**Available data:**

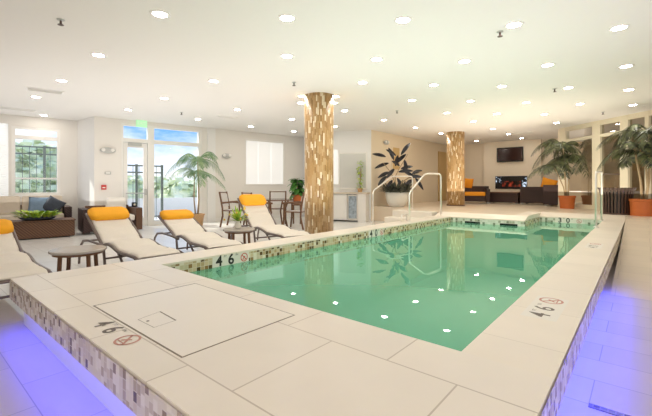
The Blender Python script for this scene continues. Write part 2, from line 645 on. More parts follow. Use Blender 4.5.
def depth_marking(parent, fm, d1, d2, h, sp, so, r, mat_ink, mat_red, patch=None, bold=0.012):
    """digits, tiny FT / IN and the crossed-out diver ring, along local +x of fm; second digit at the origin"""
    BOLD[0] = bold
    if patch:
        mb = MB()
        a, b, c = patch
        mb.quad(*[fm @ Vector((x, y, -0.0004)) for x, y in ((a, -c), (b, -c), (b, c), (a, c))])
        mb.build('marker_tile', M['marker_tile'], parent)
    for k, t in ((-sp, d1), (0, d2)):
        mb = MB()
        add_text(mb, t, h * 1.36, fm, (k, 0))
        mb.build('depth_digit', mat_ink, parent)
    BOLD[0] = 0.0
    for k, t in ((-sp * 0.5, 'FT'), (sp * 0.5, 'IN')):
        mb = MB()
        add_text(mb, t, h * 0.30, fm, (k, h * 0.38))
        mb.build('unit_letters', mat_ink, parent)
    mb = MB()
    add_ring(mb, fm, (so, 0), r * 0.80, r)
    c = Vector((so, 0))
    add_bar(mb, fm, c + Vector((-r * 0.66, r * 0.66)), c + Vector((r * 0.66, -r * 0.66)), r * 0.2)
    add_bar(mb, fm, c + Vector((-r * 0.35, -r * 0.35)), c + Vector((r * 0.25, r * 0.25)), r * 0.22, 0.0003)
    add_bar(mb, fm, c + Vector((-r * 0.55, -r * 0.5)), c + Vector((r * 0.4, -r * 0.5)), r * 0.1, 0.0003)
    mb.build('no_diving_symbol', mat_red, parent)


# ------------------------------------------------------------------ room shell
U0, U1 = 0.63, 8.55          # deck front edge, pool far wall
UI = 1.65                    # pool near wall
SI, SO = 3.41, 3.80          # pool left wall, deck left edge
SR, SRO = 0.61, 0.254         # pool right wall, deck right edge
UW, SW = 10.0, 1.84          # entry well

# main floor with a hole where the pool is
mb = MB()
for (a, b, c, d) in ((10.2, 18, -9, 15), (U0 + 0.10, 10.2, SO - 0.05, 15)):
    mb.bb((a, c, -0.1), (b, d, 0.0))
struct(mb.build('floor', M['floor'], rz=PA))
mb = MB()
for (a, b, c, d) in ((-9, U0 + 0.10, -12, 15), (U0 + 0.10, 10.2, -12, SRO + 0.13)):
    mb.bb((a, c, -0.1), (b, d, 0.0))
struct(mb.build('floor_walkway', M['walkway'], rz=PA))

# raised lounge floor at the far end, sloping coping handled with the pool
mb = MB()
poly = [(9.6, -5.0), (9.6, SRO - 0.02), (10.3, SRO - 0.02), (10.3, SW + 0.3), (8.85, SW + 0.3), (8.85, 5.15), (9.75, 5.15), (9.75, 6.31), (16.0, 6.31), (16.0, -5.0)]
mb.prism(poly, 0.0, PLAT)
o = struct(mb.build('floor_raised', M['platform'], rz=PA))
# sloped walkway up along the right side
mb = MB()
a0, a1, y0, y1 = 4.7, 9.6, SRO - 0.02, -5.0
mb.add([(a0, y0, 0.001), (a1, y0, PLAT), (a1, y1, PLAT), (a0, y1, 0.001), (a1, y0, 0), (a1, y1, 0)], [(0, 3, 2, 1), (0, 1, 4), (3, 5, 2), (1, 2, 5, 4), (0, 4, 5, 3)])
struct(mb.build('floor_ramp', M['ramp'], rz=PA))

# ceiling
mb = MB()
cp = [to_world(x, y, WA) for x, y in ((-6.5, 11.93), (1.2, 11.93), (1.5, 10.92), (7.95, 10.92))]
cp += [to_world(x, y, PA) for x, y in ((10.2, 6.46), (15.85, 6.46), (15.85, -7.5))]
cp += [Vector((12.5, -4, 0)), Vector((-13, -4, 0))]
mb.prism([(p.x, p.y) for p in reversed(cp)], CEIL, CEIL + 0.15)
struct(mb.build('ceiling', M['ceiling']))

YB, YA = 10.72, 11.73


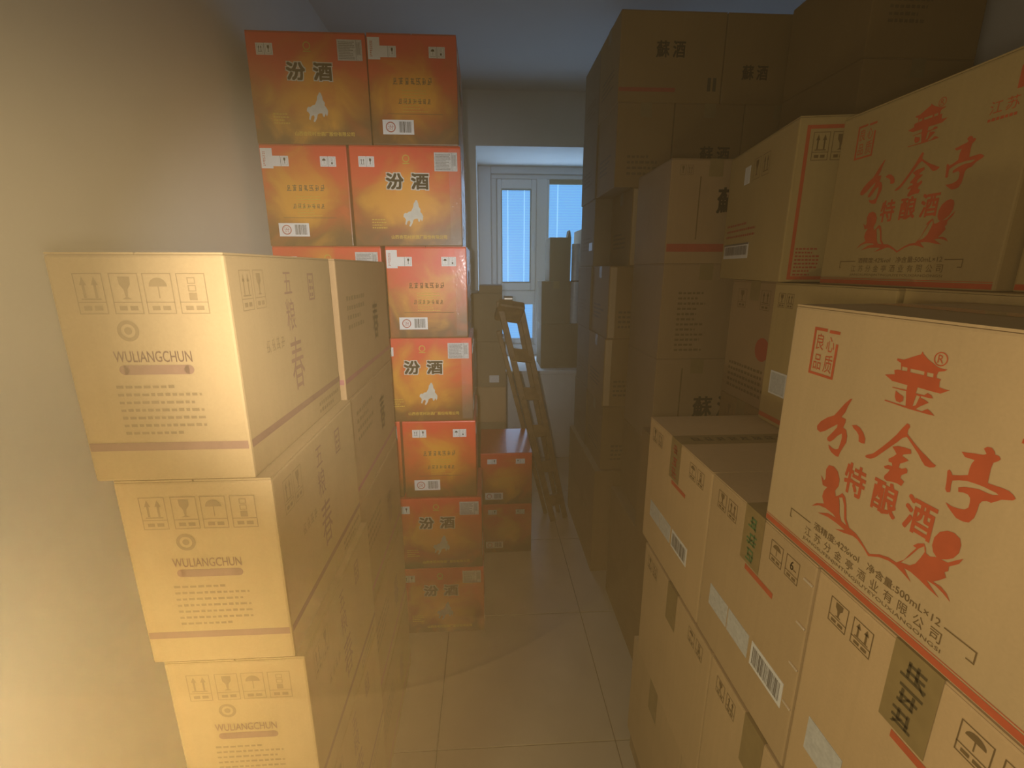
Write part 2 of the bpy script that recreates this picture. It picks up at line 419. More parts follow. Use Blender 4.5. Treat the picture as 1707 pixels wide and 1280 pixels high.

**Stated task:** Word for word, quote the full listing, omitting every picture.

**Output:**
The Blender Python script for this scene continues. Write part 2, from line 645 on. More parts follow. Use Blender 4.5.
def depth_marking(parent, fm, d1, d2, h, sp, so, r, mat_ink, mat_red, patch=None, bold=0.012):
    """digits, tiny FT / IN and the crossed-out diver ring, along local +x of fm; second digit at the origin"""
    BOLD[0] = bold
    if patch:
        mb = MB()
        a, b, c = patch
        mb.quad(*[fm @ Vector((x, y, -0.0004)) for x, y in ((a, -c), (b, -c), (b, c), (a, c))])
        mb.build('marker_tile', M['marker_tile'], parent)
    for k, t in ((-sp, d1), (0, d2)):
        mb = MB()
        add_text(mb, t, h * 1.36, fm, (k, 0))
        mb.build('depth_digit', mat_ink, parent)
    BOLD[0] = 0.0
    for k, t in ((-sp * 0.5, 'FT'), (sp * 0.5, 'IN')):
        mb = MB()
        add_text(mb, t, h * 0.30, fm, (k, h * 0.38))
        mb.build('unit_letters', mat_ink, parent)
    mb = MB()
    add_ring(mb, fm, (so, 0), r * 0.80, r)
    c = Vector((so, 0))
    add_bar(mb, fm, c + Vector((-r * 0.66, r * 0.66)), c + Vector((r * 0.66, -r * 0.66)), r * 0.2)
    add_bar(mb, fm, c + Vector((-r * 0.35, -r * 0.35)), c + Vector((r * 0.25, r * 0.25)), r * 0.22, 0.0003)
    add_bar(mb, fm, c + Vector((-r * 0.55, -r * 0.5)), c + Vector((r * 0.4, -r * 0.5)), r * 0.1, 0.0003)
    mb.build('no_diving_symbol', mat_red, parent)


# ------------------------------------------------------------------ room shell
U0, U1 = 0.63, 8.55          # deck front edge, pool far wall
UI = 1.65                    # pool near wall
SI, SO = 3.41, 3.80          # pool left wall, deck left edge
SR, SRO = 0.61, 0.254         # pool right wall, deck right edge
UW, SW = 10.0, 1.84          # entry well

# main floor with a hole where the pool is
mb = MB()
for (a, b, c, d) in ((10.2, 18, -9, 15), (U0 + 0.10, 10.2, SO - 0.05, 15)):
    mb.bb((a, c, -0.1), (b, d, 0.0))
struct(mb.build('floor', M['floor'], rz=PA))
mb = MB()
for (a, b, c, d) in ((-9, U0 + 0.10, -12, 15), (U0 + 0.10, 10.2, -12, SRO + 0.13)):
    mb.bb((a, c, -0.1), (b, d, 0.0))
struct(mb.build('floor_walkway', M['walkway'], rz=PA))

# raised lounge floor at the far end, sloping coping handled with the pool
mb = MB()
poly = [(9.6, -5.0), (9.6, SRO - 0.02), (10.3, SRO - 0.02), (10.3, SW + 0.3), (8.85, SW + 0.3), (8.85, 5.15), (9.75, 5.15), (9.75, 6.31), (16.0, 6.31), (16.0, -5.0)]
mb.prism(poly, 0.0, PLAT)
o = struct(mb.build('floor_raised', M['platform'], rz=PA))
# sloped walkway up along the right side
mb = MB()
a0, a1, y0, y1 = 4.7, 9.6, SRO - 0.02, -5.0
mb.add([(a0, y0, 0.001), (a1, y0, PLAT), (a1, y1, PLAT), (a0, y1, 0.001), (a1, y0, 0), (a1, y1, 0)], [(0, 3, 2, 1), (0, 1, 4), (3, 5, 2), (1, 2, 5, 4), (0, 4, 5, 3)])
struct(mb.build('floor_ramp', M['ramp'], rz=PA))

# ceiling
mb = MB()
cp = [to_world(x, y, WA) for x, y in ((-6.5, 11.93), (1.2, 11.93), (1.5, 10.92), (7.95, 10.92))]
cp += [to_world(x, y, PA) for x, y in ((10.2, 6.46), (15.85, 6.46), (15.85, -7.5))]
cp += [Vector((12.5, -4, 0)), Vector((-13, -4, 0))]
mb.prism([(p.x, p.y) for p in reversed(cp)], CEIL, CEIL + 0.15)
struct(mb.build('ceiling', M['ceiling']))

YB, YA = 10.72, 11.73


Write part 2 of the bpy script that recreates this picture. It picks up at line 419. More parts follow. Use Blender 4.5. Treat the picture as 1707 pixels wide and 1280 pixels high.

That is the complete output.